Nicholas Hibler, London,
This piece is as generous-hearted as the Synod was. Thank God for Alan Hamilton's amused, amusing, proportionate and shrewd summation of a godly, well-intentioned, intelligent man's endeavours - in a rarefied academic gathering - to articulate publicly his concerns and thoughts on a topic he has studied intimately.
His actual remarks - as distinct from what he is "said to have said" - were fair and logical (the UK already formally acknowledges Shariah concerns about finance; and various Jewish laws too); and his aims positive, charitable and inclusive, as befit his cloth and position.
Unlike, say, the French, we British really dislike public intellectuals who venture to think aloud outside academic walls, even though that may be part of the role of the Primate of the established Church of England.

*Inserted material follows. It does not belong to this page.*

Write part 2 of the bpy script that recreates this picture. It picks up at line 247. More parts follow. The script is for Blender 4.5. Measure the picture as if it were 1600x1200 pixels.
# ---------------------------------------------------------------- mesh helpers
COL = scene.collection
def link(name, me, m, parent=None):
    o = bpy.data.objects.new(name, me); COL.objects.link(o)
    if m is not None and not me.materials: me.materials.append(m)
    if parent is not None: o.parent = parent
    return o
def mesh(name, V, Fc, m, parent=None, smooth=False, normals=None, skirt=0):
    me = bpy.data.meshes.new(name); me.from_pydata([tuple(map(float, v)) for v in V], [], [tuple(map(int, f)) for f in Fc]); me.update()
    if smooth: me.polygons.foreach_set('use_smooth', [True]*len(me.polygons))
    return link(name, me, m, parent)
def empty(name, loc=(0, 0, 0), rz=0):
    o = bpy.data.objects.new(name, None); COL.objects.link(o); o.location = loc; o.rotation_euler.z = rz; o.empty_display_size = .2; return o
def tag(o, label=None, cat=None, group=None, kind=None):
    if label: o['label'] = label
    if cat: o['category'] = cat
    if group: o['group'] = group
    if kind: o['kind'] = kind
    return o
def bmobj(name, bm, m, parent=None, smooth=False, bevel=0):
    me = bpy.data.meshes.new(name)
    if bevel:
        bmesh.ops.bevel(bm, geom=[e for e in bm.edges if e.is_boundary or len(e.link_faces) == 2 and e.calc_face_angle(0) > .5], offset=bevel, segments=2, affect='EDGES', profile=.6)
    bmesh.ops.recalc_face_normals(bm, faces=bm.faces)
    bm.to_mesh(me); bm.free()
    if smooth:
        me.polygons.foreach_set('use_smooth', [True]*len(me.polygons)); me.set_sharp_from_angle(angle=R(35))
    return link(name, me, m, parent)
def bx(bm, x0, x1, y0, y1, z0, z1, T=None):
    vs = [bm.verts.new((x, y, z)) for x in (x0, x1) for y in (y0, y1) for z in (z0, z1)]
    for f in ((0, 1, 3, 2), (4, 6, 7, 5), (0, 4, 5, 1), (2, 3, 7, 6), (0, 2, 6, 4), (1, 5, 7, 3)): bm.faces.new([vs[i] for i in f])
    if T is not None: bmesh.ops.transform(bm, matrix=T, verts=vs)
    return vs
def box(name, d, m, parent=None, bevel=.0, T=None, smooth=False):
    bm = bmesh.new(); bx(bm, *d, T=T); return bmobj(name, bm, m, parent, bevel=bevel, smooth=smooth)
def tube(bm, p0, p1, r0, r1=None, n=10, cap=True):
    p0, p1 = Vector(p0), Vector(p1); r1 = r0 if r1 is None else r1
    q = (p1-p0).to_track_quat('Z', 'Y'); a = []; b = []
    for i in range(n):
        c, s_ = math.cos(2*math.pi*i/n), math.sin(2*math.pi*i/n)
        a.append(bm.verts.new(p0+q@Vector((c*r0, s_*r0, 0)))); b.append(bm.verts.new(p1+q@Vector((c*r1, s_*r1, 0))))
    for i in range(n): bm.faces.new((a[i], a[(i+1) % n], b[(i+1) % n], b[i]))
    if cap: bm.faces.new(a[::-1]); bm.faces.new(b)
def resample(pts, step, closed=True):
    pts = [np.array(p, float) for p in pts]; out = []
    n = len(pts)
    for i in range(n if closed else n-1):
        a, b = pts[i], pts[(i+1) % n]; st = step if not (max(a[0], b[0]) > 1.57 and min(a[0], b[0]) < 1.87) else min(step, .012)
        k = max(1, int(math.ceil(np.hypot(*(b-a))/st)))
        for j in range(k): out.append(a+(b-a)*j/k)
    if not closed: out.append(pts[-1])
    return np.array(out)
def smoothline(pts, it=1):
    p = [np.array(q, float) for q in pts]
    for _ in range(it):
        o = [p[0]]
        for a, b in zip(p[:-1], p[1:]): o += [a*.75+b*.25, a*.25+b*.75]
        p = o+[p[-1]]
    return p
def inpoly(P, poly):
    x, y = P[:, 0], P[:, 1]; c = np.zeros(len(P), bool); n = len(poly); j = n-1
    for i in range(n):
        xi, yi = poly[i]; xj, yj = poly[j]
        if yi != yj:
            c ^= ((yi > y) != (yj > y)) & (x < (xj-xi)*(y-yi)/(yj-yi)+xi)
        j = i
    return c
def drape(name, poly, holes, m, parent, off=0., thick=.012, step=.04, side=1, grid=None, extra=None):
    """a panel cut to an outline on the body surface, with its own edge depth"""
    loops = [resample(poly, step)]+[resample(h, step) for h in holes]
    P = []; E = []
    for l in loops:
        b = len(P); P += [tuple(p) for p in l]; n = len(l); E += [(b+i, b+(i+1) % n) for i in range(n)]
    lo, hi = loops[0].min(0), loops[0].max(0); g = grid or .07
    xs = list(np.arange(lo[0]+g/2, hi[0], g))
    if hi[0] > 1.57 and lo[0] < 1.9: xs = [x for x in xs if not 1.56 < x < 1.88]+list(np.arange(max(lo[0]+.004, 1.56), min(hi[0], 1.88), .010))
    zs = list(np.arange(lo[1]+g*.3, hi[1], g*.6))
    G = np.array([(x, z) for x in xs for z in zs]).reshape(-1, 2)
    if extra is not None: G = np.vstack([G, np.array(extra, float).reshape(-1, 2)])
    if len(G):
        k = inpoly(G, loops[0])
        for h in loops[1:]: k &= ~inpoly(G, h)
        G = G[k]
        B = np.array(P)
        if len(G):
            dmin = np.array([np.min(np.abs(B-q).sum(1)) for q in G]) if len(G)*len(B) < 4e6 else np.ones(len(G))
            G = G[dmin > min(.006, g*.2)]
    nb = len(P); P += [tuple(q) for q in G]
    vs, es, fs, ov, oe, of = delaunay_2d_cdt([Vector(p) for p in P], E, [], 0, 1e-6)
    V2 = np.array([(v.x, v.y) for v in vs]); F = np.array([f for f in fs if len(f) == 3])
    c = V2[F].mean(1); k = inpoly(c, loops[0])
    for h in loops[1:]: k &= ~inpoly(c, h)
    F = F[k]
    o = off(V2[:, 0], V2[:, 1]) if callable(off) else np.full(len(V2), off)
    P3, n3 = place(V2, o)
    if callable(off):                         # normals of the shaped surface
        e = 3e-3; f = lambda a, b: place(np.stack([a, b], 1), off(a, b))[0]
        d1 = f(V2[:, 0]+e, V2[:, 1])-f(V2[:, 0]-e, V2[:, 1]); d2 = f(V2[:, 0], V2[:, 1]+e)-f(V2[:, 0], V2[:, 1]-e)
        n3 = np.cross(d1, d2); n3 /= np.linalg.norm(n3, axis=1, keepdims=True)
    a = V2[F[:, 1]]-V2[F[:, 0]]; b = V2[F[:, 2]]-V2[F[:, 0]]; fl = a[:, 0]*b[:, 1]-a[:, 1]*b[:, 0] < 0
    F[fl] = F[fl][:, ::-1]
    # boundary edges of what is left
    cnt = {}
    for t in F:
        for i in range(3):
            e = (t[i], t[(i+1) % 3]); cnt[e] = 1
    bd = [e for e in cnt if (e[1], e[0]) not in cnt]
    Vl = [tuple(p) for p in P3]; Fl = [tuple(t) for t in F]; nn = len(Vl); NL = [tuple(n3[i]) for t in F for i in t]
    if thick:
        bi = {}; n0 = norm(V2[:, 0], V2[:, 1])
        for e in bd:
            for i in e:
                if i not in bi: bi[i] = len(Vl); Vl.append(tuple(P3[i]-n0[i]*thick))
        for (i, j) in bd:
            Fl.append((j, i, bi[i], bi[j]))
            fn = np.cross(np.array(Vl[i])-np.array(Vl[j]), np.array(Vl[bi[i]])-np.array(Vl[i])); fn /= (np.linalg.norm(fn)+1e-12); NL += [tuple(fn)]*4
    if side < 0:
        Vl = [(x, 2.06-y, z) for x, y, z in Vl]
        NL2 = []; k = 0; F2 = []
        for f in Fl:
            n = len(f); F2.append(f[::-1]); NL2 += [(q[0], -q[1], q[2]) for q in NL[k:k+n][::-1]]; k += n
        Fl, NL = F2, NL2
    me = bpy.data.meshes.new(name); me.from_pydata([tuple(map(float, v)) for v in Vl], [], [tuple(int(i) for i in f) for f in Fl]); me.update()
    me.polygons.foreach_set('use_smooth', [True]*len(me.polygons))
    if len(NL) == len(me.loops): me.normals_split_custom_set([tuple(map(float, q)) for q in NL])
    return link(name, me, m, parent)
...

Is disestablishment now a moral imperative, to liberate the English Church, clergy and people? Other disestablished Anglican churches have found it invigorating.
Colin McKelvie, Belfast , Northern Ireland, UK
Guess what? Unclarity is indeed in the OED. Compositonal words often do not get their own entry (un + clarity is compositional, its meaning transparent to anyone who knows what un - and clarity mean) but as a matter of fact, unclarity is one of the words listed under "un-". As Bejamin Zimmer points out over at the Oxford University Press blog site, the earliest cite for the word is from 1934 - and the ODE un- entry hasn't been updated since 1989; earlier usages have been found.
Karen D, Laurel, MD, US
This man is touted as being extremely intelligent, thus his inability to communicate his ideas to the hoi polloi. The creation of neologisms might be a mark of this superior intelligence, or then again, perhaps it's just a sign that his grasp of his native tongue is not as great as it ought to be. A more pertinent reason for failure to communicate?
Bill Q, Derby,
"Unclarity"?
Where in Hell, er... sorry...
Where in God's name, er... sorry...
Where the Dickens does that word come from?